OBJECTIVE
Repeat the lines below exactly as they appear, but leave out the images.

▬▬▬▬▬▬

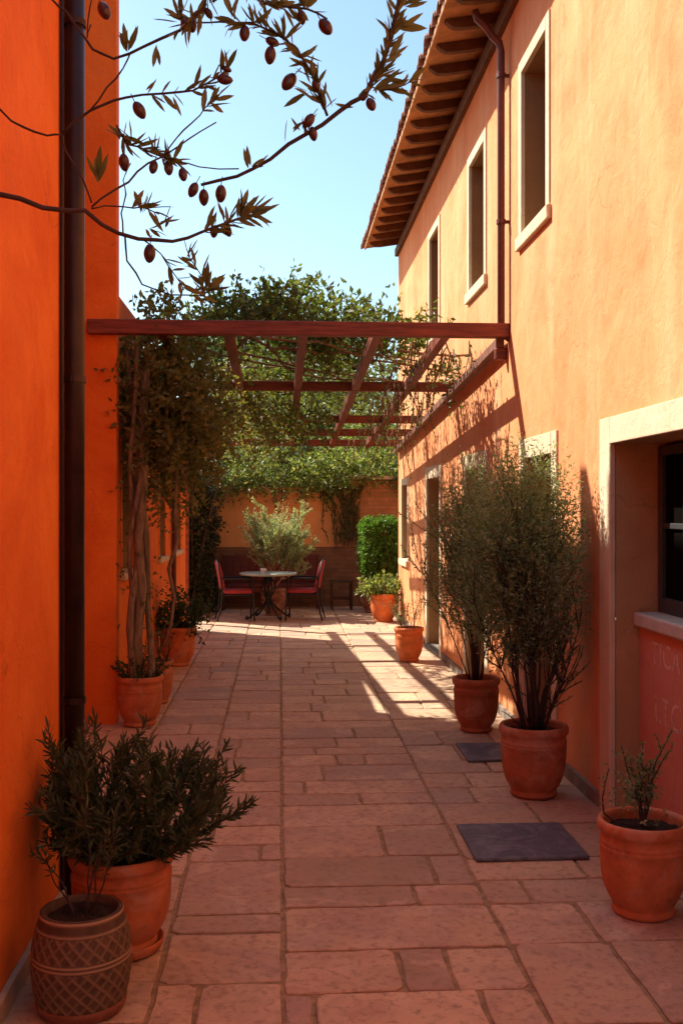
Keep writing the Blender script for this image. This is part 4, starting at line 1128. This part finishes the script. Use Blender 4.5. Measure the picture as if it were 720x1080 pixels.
def fan(px, py, D, n, ang, L, sp=.6):
    """leaves fanning out in the open, ang measured in the photo plane"""
    P = []; Dd = []
    for k in range(n):
        a = ang + rnd.uniform(-sp, sp)
        v = at(px + math.cos(a), py - math.sin(a), D) - at(px, py, D); v.normalize()
        v = (v + Vector((0, rnd.gauss(0, .35), 0))).normalized()
        P.append(at(px + rnd.gauss(0, 2), py + rnd.gauss(0, 2), D)); Dd.append(v)
    s = nrg.uniform(.7, 1.15, n); add_long_leaves(lv, np.array(P), np.array(Dd), L * s, L * .22 * s, .2)
for pl, d0, d1, r0, r1, lf_ in BR:
    pts = ptw(pl, d0, d1); n = len(pts)
    b_ = MB(); b_.tube(pts, [r0 + (r1 - r0) * i / n + rnd.uniform(0, .0005) for i in range(n)], 6); b_.build('branch', M['twig'], OT, True)
    if lf_:
        P, T = along(pts, lf_[2], lf_[0], lf_[1]); P = np.repeat(np.array(P), lf_[3], 0); T = np.repeat(np.array(T), lf_[3], 0)
        d = T * rnd.choice((.9,)) * (1 if pl[0][1] > pl[-1][1] or pl[0][0] < pl[-1][0] else -1) + rand_dir(len(P)) * .75
        s = nrg.uniform(.6, 1.15, len(P)); add_long_leaves(lv, P, d, .05 * s, .0115 * s, .2)
up, rt, dn = math.pi / 2, 0, -math.pi / 2
for a in ((135, 54, 2.15, 7, up, .05, .6), (105, 190, 2.1, 5, up, .055, .6), (153, 98, 2.17, 2, 1.0, .045, .4), (172, 104, 2.18, 1, up, .035, .2), (183, 98, 2.18, 1, dn + .5, .04, .2),
          (204, 92, 2.19, 1, up - .3, .05, .2), (236, 76, 2.2, 3, 1.0, .045, .6), (222, 111, 2.2, 4, .6, .045, .7), (140, 152, 2.15, 5, up, .05, .7), (163, 162, 2.17, 4, up, .045, .7), (150, 225, 2.15, 6, 1.2, .05, .9),
          (170, 237, 2.18, 4, .8, .045, .7), (252, 228, 2.24, 12, .75, .062, .8), (238, 232, 2.23, 5, 1.6, .055, .6), (264, 226, 2.25, 6, .35, .06, .5), (262, 175, 2.3, 2, up + .3, .05, .3), (268, 176, 2.3, 3, .3, .045, .6),
          (300, 150, 2.3, 1, up, .05, .2), (320, 140, 2.3, 5, up, .05, .6), (345, 115, 2.31, 5, up + .3, .055, .5), (330, 90, 2.3, 4, up - .2, .05, .6), (326, 98, 2.3, 4, math.pi, .05, .6), (205, 24, 2.25, 6, up + .8, .055, .8),
          (372, 112, 2.32, 2, math.pi, .045, .3), (246, 18, 2.26, 5, up, .055, .6), (268, 24, 2.27, 5, up - .5, .05, .9), (300, 42, 2.29, 6, up, .055, .9), (318, 60, 2.3, 5, .3, .055, .7), (190, 20, 2.22, 6, up + .4, .055, .9), (222, 2, 2.2, 7, .8, .055, 1.0), (298, 6, 2.29, 7, up, .055, 1.2), (322, 10, 2.29, 6, up - .4, .055, .9), (395, 95, 2.33, 4, .2, .06, .6), (425, 5, 2.33, 6, .5, .06, .8), (130, 146, 2.15, 4, up + .5, .05, .6), (180, 172, 2.17, 5, up, .045, .8), (157, 242, 2.17, 4, -.4, .045, .9), (165, 70, 2.15, 2, up, .045, .5), (310, 140, 2.3, 3, .9, .045, .6), (420, 30, 2.33, 4, .4, .06, .6), (410, 60, 2.33, 5, .5, .06, .6), (405, 82, 2.33, 4, .4, .06, .7), (218, 306, 2.3, 9, .9, .055, 1.0), (200, 276, 2.3, 4, up, .05, .8)):
    fan(*a)
lv.build('foliage', M['overleaf'], OT, True)
ov = MB(); pr = []
for j in range(13):
    u = j / 12; pr.append((max(.0002, .0105 * math.sin(math.pi * u) ** .55 * (1.03 - .08 * u)), .016 - .033 * u))
ov.lathe(pr, 0, 0, 0, 16); ov.tube([(0, 0, .015), (.0006, .0004, .022), (.0015, 0, .03)], .0009, 5)
proto = None
for (px, py, D, s, ang) in ((110, 11, 2.1, 1.15, .5), (147, 116, 2.17, 1.1, .45), (237, 84, 2.2, .95, 1.5), (131, 171, 2.15, 1.0, .05), (162, 176, 2.17, .85, -.1), (178, 177, 2.18, .9, .1), (193, 184, 2.18, .85, .2),
                            (204, 200, 2.2, .95, -.4), (215, 208, 2.25, 1.0, 0), (233, 204, 2.26, 1.1, 0), (226, 244, 2.22, .8, -.1), (240, 243, 2.23, .8, .3), (158, 267, 2.18, 1.15, 0), (258, 35, 2.27, 1.05, -.1),
                            (285, 58, 2.29, 1.15, -.1), (287, 44, 2.29, .9, 1.3), (305, 86, 2.3, 1.3, -.6), (318, 18, 2.29, .9, .1), (343, 28, 2.29, 1.25, .4), (326, 127, 2.3, 1.0, -.5), (330, 141, 2.31, .9, .2),
                            (391, 110, 2.32, 1.0, .4), (384, 101, 2.33, .7, -.4), (195, 26, 2.21, .8, .3), (203, 27, 2.21, .85, 0), (239, 73, 2.2, .6, 1.2), (220, 14, 2.2, .7, .6), (333, 90, 2.3, .8, .5)):
    if proto is None: o = proto = ov.build('olive', M['fruit'], None, True)
    else: o = proto.copy(); COL.objects.link(o)
    o.parent = OT; o.matrix_parent_inverse = Matrix.Translation(-OT.location)
    o.location = at(px, py, D); o.rotation_euler = (rnd.gauss(0, .2), -ang + rnd.gauss(0, .05), 0); o.scale = (s * 1.05,) * 2 + (s * 1.12,)

# ------------------------------------------------------------------ light
to_sun = Vector((-.71, .50, .88)).normalized()
elev = math.asin(to_sun.z); azim = math.atan2(to_sun.x, to_sun.y)     # azimuth from +Y towards +X
sd = bpy.data.lights.new('sun', 'SUN'); sd.energy = 4.3; sd.angle = R(.55); sd.color = (1, .93, .80)
so_ = bpy.data.objects.new('sun', sd); COL.objects.link(so_); so_.location = (-10, 8, 12)
so_.rotation_euler = (-to_sun).to_track_quat('-Z', 'Y').to_euler()
wd = bpy.data.worlds.new('World'); scene.world = wd; wd.use_nodes = True
nt = wd.node_tree; nt.nodes.clear()
sky = nt.nodes.new('ShaderNodeTexSky'); sky.sky_type = 'NISHITA'; sky.sun_disc = False
sky.sun_elevation = elev; sky.sun_rotation = azim; sky.altitude = 0
sky.air_density = 1.0; sky.dust_density = 1.2; sky.ozone_density = .5
bg = nt.nodes.new('ShaderNodeBackground'); bg.inputs[1].default_value = .098
ow = nt.nodes.new('ShaderNodeOutputWorld')
nt.links.new(mix(nt, 1, sky.outputs[0], (.90, 1.03, 1.0), 'MULTIPLY'), bg.inputs[0]); nt.links.new(bg.outputs[0], ow.inputs[0])

vs = scene.view_settings
vs.view_transform = 'Standard'; vs.look = 'None'; vs.gamma = 1; vs.exposure = 1.3; vs.use_curve_mapping = False
scene.render.engine = 'CYCLES'
try:
    scene.cycles.use_denoising = True; scene.cycles.denoiser = 'OPENIMAGEDENOISE'
    scene.cycles.max_bounces = 8; scene.cycles.diffuse_bounces = 5; scene.cycles.transmission_bounces = 4; scene.cycles.sample_clamp_indirect = 6
except Exception: pass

▬▬▬▬▬▬

TASK SOLUTION
Keep writing the Blender script for this image. This is part 4, starting at line 1128. This part finishes the script. Use Blender 4.5. Measure the picture as if it were 720x1080 pixels.
def fan(px, py, D, n, ang, L, sp=.6):
    """leaves fanning out in the open, ang measured in the photo plane"""
    P = []; Dd = []
    for k in range(n):
        a = ang + rnd.uniform(-sp, sp)
        v = at(px + math.cos(a), py - math.sin(a), D) - at(px, py, D); v.normalize()
        v = (v + Vector((0, rnd.gauss(0, .35), 0))).normalized()
        P.append(at(px + rnd.gauss(0, 2), py + rnd.gauss(0, 2), D)); Dd.append(v)
    s = nrg.uniform(.7, 1.15, n); add_long_leaves(lv, np.array(P), np.array(Dd), L * s, L * .22 * s, .2)
for pl, d0, d1, r0, r1, lf_ in BR:
    pts = ptw(pl, d0, d1); n = len(pts)
    b_ = MB(); b_.tube(pts, [r0 + (r1 - r0) * i / n + rnd.uniform(0, .0005) for i in range(n)], 6); b_.build('branch', M['twig'], OT, True)
    if lf_:
        P, T = along(pts, lf_[2], lf_[0], lf_[1]); P = np.repeat(np.array(P), lf_[3], 0); T = np.repeat(np.array(T), lf_[3], 0)
        d = T * rnd.choice((.9,)) * (1 if pl[0][1] > pl[-1][1] or pl[0][0] < pl[-1][0] else -1) + rand_dir(len(P)) * .75
        s = nrg.uniform(.6, 1.15, len(P)); add_long_leaves(lv, P, d, .05 * s, .0115 * s, .2)
up, rt, dn = math.pi / 2, 0, -math.pi / 2
for a in ((135, 54, 2.15, 7, up, .05, .6), (105, 190, 2.1, 5, up, .055, .6), (153, 98, 2.17, 2, 1.0, .045, .4), (172, 104, 2.18, 1, up, .035, .2), (183, 98, 2.18, 1, dn + .5, .04, .2),
          (204, 92, 2.19, 1, up - .3, .05, .2), (236, 76, 2.2, 3, 1.0, .045, .6), (222, 111, 2.2, 4, .6, .045, .7), (140, 152, 2.15, 5, up, .05, .7), (163, 162, 2.17, 4, up, .045, .7), (150, 225, 2.15, 6, 1.2, .05, .9),
          (170, 237, 2.18, 4, .8, .045, .7), (252, 228, 2.24, 12, .75, .062, .8), (238, 232, 2.23, 5, 1.6, .055, .6), (264, 226, 2.25, 6, .35, .06, .5), (262, 175, 2.3, 2, up + .3, .05, .3), (268, 176, 2.3, 3, .3, .045, .6),
          (300, 150, 2.3, 1, up, .05, .2), (320, 140, 2.3, 5, up, .05, .6), (345, 115, 2.31, 5, up + .3, .055, .5), (330, 90, 2.3, 4, up - .2, .05, .6), (326, 98, 2.3, 4, math.pi, .05, .6), (205, 24, 2.25, 6, up + .8, .055, .8),
          (372, 112, 2.32, 2, math.pi, .045, .3), (246, 18, 2.26, 5, up, .055, .6), (268, 24, 2.27, 5, up - .5, .05, .9), (300, 42, 2.29, 6, up, .055, .9), (318, 60, 2.3, 5, .3, .055, .7), (190, 20, 2.22, 6, up + .4, .055, .9), (222, 2, 2.2, 7, .8, .055, 1.0), (298, 6, 2.29, 7, up, .055, 1.2), (322, 10, 2.29, 6, up - .4, .055, .9), (395, 95, 2.33, 4, .2, .06, .6), (425, 5, 2.33, 6, .5, .06, .8), (130, 146, 2.15, 4, up + .5, .05, .6), (180, 172, 2.17, 5, up, .045, .8), (157, 242, 2.17, 4, -.4, .045, .9), (165, 70, 2.15, 2, up, .045, .5), (310, 140, 2.3, 3, .9, .045, .6), (420, 30, 2.33, 4, .4, .06, .6), (410, 60, 2.33, 5, .5, .06, .6), (405, 82, 2.33, 4, .4, .06, .7), (218, 306, 2.3, 9, .9, .055, 1.0), (200, 276, 2.3, 4, up, .05, .8)):
    fan(*a)
lv.build('foliage', M['overleaf'], OT, True)
ov = MB(); pr = []
for j in range(13):
    u = j / 12; pr.append((max(.0002, .0105 * math.sin(math.pi * u) ** .55 * (1.03 - .08 * u)), .016 - .033 * u))
ov.lathe(pr, 0, 0, 0, 16); ov.tube([(0, 0, .015), (.0006, .0004, .022), (.0015, 0, .03)], .0009, 5)
proto = None
for (px, py, D, s, ang) in ((110, 11, 2.1, 1.15, .5), (147, 116, 2.17, 1.1, .45), (237, 84, 2.2, .95, 1.5), (131, 171, 2.15, 1.0, .05), (162, 176, 2.17, .85, -.1), (178, 177, 2.18, .9, .1), (193, 184, 2.18, .85, .2),
                            (204, 200, 2.2, .95, -.4), (215, 208, 2.25, 1.0, 0), (233, 204, 2.26, 1.1, 0), (226, 244, 2.22, .8, -.1), (240, 243, 2.23, .8, .3), (158, 267, 2.18, 1.15, 0), (258, 35, 2.27, 1.05, -.1),
                            (285, 58, 2.29, 1.15, -.1), (287, 44, 2.29, .9, 1.3), (305, 86, 2.3, 1.3, -.6), (318, 18, 2.29, .9, .1), (343, 28, 2.29, 1.25, .4), (326, 127, 2.3, 1.0, -.5), (330, 141, 2.31, .9, .2),
                            (391, 110, 2.32, 1.0, .4), (384, 101, 2.33, .7, -.4), (195, 26, 2.21, .8, .3), (203, 27, 2.21, .85, 0), (239, 73, 2.2, .6, 1.2), (220, 14, 2.2, .7, .6), (333, 90, 2.3, .8, .5)):
    if proto is None: o = proto = ov.build('olive', M['fruit'], None, True)
    else: o = proto.copy(); COL.objects.link(o)
    o.parent = OT; o.matrix_parent_inverse = Matrix.Translation(-OT.location)
    o.location = at(px, py, D); o.rotation_euler = (rnd.gauss(0, .2), -ang + rnd.gauss(0, .05), 0); o.scale = (s * 1.05,) * 2 + (s * 1.12,)

# ------------------------------------------------------------------ light
to_sun = Vector((-.71, .50, .88)).normalized()
elev = math.asin(to_sun.z); azim = math.atan2(to_sun.x, to_sun.y)     # azimuth from +Y towards +X
sd = bpy.data.lights.new('sun', 'SUN'); sd.energy = 4.3; sd.angle = R(.55); sd.color = (1, .93, .80)
so_ = bpy.data.objects.new('sun', sd); COL.objects.link(so_); so_.location = (-10, 8, 12)
so_.rotation_euler = (-to_sun).to_track_quat('-Z', 'Y').to_euler()
wd = bpy.data.worlds.new('World'); scene.world = wd; wd.use_nodes = True
nt = wd.node_tree; nt.nodes.clear()
sky = nt.nodes.new('ShaderNodeTexSky'); sky.sky_type = 'NISHITA'; sky.sun_disc = False
sky.sun_elevation = elev; sky.sun_rotation = azim; sky.altitude = 0
sky.air_density = 1.0; sky.dust_density = 1.2; sky.ozone_density = .5
bg = nt.nodes.new('ShaderNodeBackground'); bg.inputs[1].default_value = .098
ow = nt.nodes.new('ShaderNodeOutputWorld')
nt.links.new(mix(nt, 1, sky.outputs[0], (.90, 1.03, 1.0), 'MULTIPLY'), bg.inputs[0]); nt.links.new(bg.outputs[0], ow.inputs[0])

vs = scene.view_settings
vs.view_transform = 'Standard'; vs.look = 'None'; vs.gamma = 1; vs.exposure = 1.3; vs.use_curve_mapping = False
scene.render.engine = 'CYCLES'
try:
    scene.cycles.use_denoising = True; scene.cycles.denoiser = 'OPENIMAGEDENOISE'
    scene.cycles.max_bounces = 8; scene.cycles.diffuse_bounces = 5; scene.cycles.transmission_bounces = 4; scene.cycles.sample_clamp_indirect = 6
except Exception: pass